Il secondo aspetto cruciale è il calore che si sviluppa per via delle onde d’urto e dell’attrito dell’aria sulla superficie esterna del veicolo. Questo aspetto viene valutato sia in termini di calore totale assorbito dalla navicella sia in termini di picchi termici istantanei. In alcune fasi del rientro, le temperature nei pressi della capsula sono così alte da ionizzare le molecole d’aria trasformandole in plasma. Se non dotato di adeguate protezioni termiche, il veicolo può subire danni tali da comprometterne l’integrità strutturale. Lo scudo termico assume quindi un ruolo fondamentale durante la fase di progettazione di un veicolo per cui si prevede un rientro balistico.
Infine, bisogna considerare la precisione richiesta nel raggiungere le coordinate della zona di atterraggio. Questa dipende molto dal tipo di veicolo e dalle modalità con cui deve avvenire l’atterraggio. Dovendo ammarare nell’oceano, questo requisito non sarà troppo stringente per la Crew Dragon 2. Bilanciando tra loro questi tre requisiti si può definire il “re-entry corridor”, una zona tridimensionale all’interno della quale è possibile disegnare la traiettoria per un rientro sicuro del veicolo. Come si nota dalla figura, il re-entry corridor è delimitato dalle zone di “overshoot”, dove una insufficiente decelerazione non permette un effettivo rientro, e di “undershoot”, dove la sicurezza del veicolo e dell’equipaggio sono compromessi da elevati valori di decelerazione e/o calore assorbito.
Le peculiarità della Crew Dragon 2
A queste criticità se ne aggiungono altre due peculiari della capsula Crew Dragon 2 di SpaceX. La prima riguarda le fasi iniziali della discesa ed è rappresentata dal design asimmetrico della capsula. Questo è dovuto al particolare posizionamento degli ugelli dei motori Super Draco, facenti parte del Launch Escape System.

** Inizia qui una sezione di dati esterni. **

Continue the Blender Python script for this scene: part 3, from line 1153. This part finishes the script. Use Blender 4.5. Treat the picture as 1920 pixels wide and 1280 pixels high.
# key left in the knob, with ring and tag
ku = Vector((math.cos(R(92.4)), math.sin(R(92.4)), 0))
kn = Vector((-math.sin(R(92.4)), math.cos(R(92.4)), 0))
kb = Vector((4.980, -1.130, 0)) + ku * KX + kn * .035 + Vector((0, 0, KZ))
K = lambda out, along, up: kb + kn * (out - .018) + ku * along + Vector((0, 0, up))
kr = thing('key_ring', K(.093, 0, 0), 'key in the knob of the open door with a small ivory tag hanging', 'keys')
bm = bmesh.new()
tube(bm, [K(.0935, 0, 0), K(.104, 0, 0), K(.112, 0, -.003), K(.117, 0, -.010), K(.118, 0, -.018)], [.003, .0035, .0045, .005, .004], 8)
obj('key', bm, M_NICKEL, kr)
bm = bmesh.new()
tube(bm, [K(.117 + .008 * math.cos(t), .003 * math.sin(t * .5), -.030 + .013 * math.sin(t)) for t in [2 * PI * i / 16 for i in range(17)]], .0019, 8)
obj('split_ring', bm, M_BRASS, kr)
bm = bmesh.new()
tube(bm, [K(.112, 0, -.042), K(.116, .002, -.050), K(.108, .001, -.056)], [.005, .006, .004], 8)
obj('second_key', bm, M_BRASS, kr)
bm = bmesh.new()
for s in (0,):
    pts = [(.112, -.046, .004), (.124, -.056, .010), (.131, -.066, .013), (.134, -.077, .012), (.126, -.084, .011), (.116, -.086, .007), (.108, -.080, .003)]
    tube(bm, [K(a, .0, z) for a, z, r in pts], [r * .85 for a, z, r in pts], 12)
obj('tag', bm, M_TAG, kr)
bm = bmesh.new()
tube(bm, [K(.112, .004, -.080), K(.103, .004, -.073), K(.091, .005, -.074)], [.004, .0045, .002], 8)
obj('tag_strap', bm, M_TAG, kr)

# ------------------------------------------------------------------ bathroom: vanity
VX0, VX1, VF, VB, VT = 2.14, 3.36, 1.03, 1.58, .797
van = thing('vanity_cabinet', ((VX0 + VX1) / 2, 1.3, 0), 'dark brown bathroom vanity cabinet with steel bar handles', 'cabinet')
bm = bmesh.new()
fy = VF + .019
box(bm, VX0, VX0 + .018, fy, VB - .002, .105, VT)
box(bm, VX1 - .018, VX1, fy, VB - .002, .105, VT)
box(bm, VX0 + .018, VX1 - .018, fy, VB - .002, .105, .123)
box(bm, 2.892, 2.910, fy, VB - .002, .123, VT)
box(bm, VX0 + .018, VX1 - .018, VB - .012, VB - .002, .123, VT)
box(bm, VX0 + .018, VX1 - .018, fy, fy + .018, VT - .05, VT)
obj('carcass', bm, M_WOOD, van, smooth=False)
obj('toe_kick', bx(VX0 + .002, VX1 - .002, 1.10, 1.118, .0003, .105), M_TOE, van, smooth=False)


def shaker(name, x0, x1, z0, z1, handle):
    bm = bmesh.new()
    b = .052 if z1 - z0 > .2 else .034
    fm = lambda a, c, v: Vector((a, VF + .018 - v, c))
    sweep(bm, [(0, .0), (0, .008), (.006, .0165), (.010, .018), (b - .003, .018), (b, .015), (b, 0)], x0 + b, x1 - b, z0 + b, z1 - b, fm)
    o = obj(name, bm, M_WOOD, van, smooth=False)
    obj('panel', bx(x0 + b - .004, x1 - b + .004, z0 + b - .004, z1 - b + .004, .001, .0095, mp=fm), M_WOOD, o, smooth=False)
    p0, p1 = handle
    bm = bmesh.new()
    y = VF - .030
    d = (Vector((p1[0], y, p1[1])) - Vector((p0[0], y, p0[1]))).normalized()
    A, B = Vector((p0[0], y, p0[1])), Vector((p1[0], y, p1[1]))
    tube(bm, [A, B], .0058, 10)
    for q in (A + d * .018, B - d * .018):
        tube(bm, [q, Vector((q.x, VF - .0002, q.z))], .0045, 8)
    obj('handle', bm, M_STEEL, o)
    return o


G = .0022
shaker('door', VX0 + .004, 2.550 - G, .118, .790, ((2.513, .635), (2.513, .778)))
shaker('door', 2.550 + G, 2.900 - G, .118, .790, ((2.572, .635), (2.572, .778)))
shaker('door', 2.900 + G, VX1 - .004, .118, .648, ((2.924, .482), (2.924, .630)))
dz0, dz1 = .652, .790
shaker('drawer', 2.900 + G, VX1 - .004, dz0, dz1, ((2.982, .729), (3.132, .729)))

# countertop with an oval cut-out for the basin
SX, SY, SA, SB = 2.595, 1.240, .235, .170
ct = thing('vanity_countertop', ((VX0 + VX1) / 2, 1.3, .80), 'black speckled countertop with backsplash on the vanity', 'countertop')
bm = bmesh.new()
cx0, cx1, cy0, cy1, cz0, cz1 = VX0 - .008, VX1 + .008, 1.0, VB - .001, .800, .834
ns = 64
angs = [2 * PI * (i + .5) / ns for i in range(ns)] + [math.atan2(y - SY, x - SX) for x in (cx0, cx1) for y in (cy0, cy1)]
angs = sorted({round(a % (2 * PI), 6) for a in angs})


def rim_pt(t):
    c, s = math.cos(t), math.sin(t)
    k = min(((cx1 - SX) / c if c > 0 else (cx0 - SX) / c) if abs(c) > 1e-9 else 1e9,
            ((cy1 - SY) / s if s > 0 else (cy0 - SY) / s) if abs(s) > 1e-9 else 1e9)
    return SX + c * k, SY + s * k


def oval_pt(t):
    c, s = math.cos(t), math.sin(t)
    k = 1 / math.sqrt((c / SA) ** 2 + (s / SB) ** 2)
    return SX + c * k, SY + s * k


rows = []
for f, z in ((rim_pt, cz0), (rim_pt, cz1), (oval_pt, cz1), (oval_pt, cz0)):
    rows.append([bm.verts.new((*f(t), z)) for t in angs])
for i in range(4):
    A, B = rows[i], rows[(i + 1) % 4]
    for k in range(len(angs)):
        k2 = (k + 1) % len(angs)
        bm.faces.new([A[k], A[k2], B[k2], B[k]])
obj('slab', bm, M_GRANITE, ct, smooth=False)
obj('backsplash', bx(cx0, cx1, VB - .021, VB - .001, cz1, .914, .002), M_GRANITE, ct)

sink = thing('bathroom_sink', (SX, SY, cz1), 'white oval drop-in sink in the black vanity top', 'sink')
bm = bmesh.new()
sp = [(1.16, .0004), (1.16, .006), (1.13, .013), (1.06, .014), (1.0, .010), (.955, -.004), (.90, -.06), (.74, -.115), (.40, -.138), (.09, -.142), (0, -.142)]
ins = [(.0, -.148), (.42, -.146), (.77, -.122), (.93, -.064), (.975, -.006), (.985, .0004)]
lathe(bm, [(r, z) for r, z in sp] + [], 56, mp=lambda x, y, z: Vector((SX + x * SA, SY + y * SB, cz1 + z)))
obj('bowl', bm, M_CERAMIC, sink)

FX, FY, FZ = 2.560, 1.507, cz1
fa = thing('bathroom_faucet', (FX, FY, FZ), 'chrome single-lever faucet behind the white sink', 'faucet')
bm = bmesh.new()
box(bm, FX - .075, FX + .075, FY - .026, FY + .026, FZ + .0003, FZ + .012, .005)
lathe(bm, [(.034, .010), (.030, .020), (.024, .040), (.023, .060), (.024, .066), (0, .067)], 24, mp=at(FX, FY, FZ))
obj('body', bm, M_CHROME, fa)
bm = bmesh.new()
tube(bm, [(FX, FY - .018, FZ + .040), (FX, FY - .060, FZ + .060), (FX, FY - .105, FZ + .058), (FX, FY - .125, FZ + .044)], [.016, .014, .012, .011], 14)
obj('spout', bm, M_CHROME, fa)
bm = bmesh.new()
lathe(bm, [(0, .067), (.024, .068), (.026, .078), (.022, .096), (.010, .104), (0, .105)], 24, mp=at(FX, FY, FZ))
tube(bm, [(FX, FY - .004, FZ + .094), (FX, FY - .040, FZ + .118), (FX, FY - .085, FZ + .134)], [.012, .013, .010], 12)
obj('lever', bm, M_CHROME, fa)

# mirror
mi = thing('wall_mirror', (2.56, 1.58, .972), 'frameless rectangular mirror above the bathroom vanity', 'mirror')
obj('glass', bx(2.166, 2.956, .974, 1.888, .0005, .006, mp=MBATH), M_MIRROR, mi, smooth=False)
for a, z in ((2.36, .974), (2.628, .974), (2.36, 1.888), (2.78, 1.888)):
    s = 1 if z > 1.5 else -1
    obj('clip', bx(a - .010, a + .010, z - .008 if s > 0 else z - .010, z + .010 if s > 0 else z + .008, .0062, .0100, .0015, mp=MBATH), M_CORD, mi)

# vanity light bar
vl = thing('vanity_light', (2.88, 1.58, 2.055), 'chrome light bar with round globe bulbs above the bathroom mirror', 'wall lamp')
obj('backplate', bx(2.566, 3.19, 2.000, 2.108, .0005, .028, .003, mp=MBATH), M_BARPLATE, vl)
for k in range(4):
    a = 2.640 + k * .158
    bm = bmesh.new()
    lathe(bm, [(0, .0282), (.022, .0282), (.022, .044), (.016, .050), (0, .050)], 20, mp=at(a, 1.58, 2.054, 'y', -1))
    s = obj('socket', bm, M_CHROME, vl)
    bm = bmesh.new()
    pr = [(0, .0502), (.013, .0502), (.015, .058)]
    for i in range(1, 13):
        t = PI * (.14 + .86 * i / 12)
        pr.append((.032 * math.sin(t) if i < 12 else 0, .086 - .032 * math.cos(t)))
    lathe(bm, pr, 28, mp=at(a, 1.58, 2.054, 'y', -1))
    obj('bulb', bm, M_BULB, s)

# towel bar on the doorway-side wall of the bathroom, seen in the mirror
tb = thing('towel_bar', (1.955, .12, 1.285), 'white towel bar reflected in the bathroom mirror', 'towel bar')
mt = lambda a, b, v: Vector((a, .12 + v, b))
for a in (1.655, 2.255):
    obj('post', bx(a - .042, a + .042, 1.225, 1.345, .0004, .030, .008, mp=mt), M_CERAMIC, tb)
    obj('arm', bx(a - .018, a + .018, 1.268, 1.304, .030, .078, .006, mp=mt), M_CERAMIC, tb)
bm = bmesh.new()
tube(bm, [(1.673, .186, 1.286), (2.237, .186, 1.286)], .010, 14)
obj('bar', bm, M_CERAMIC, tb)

Tale design potrebbe provocare una rotazione della capsula, esponendo alle alte temperature del plasma gli scarichi stessi dei Super Draco. Ciò potrebbe inficiare la stabilità del veicolo o surriscaldarne in maniera eccessiva aree critiche. Ovviamente gli ingegneri di SpaceX sono consci di queste problematiche ed avranno già adottato delle contromisure per minimizzare il rischio di eventi indesiderati. Minore preoccupazione desta invece l’impiego del nuovo sistema di paracadute, denominato Mark 3, in particolare riguardo al packing e al deployment delle tele. Sebbene abbia brillantemente superato l’estensiva campagna di test (27 prove dall’autunno scorso), sarà comunque la prima volta che il sistema verrà utilizzato al termine di una effettiva fase di rientro.
Infine, come sempre, saranno le condizioni meteo nella zona di splashdown a dare l’ultimo via libera al rientro della Crew Dragon 2. Sono soprattutto le condizioni del vento a porre le limitazioni più stringenti per la capsula. In alcuni scenari, fa sapere la NASA, la velocità dei venti dovrà essere particolarmente bassa per poter consentire l’ammaraggio. Tuttavia, sia il sito di rientro principale al largo della Florida, che il suo backup nel Golfo del Messico, sono tradizionalmente caratterizzati da venti leggeri nel mese di agosto. Proprio per questo motivo la data del 2 agosto appare realistica per il ritorno sulla terra dei due astronauti Dough Hurley e Bob Behnken.
Non ci resta dunque che attendere ancora pochi giorni per il rientro della capsula Crew Dragon 2. L’auspicabile positiva riuscita della missione Demo 2 consentirebbe l’utilizzo della capsula già a partire da settembre, quando è previsto il lancio della prima missione operativa Crew-1.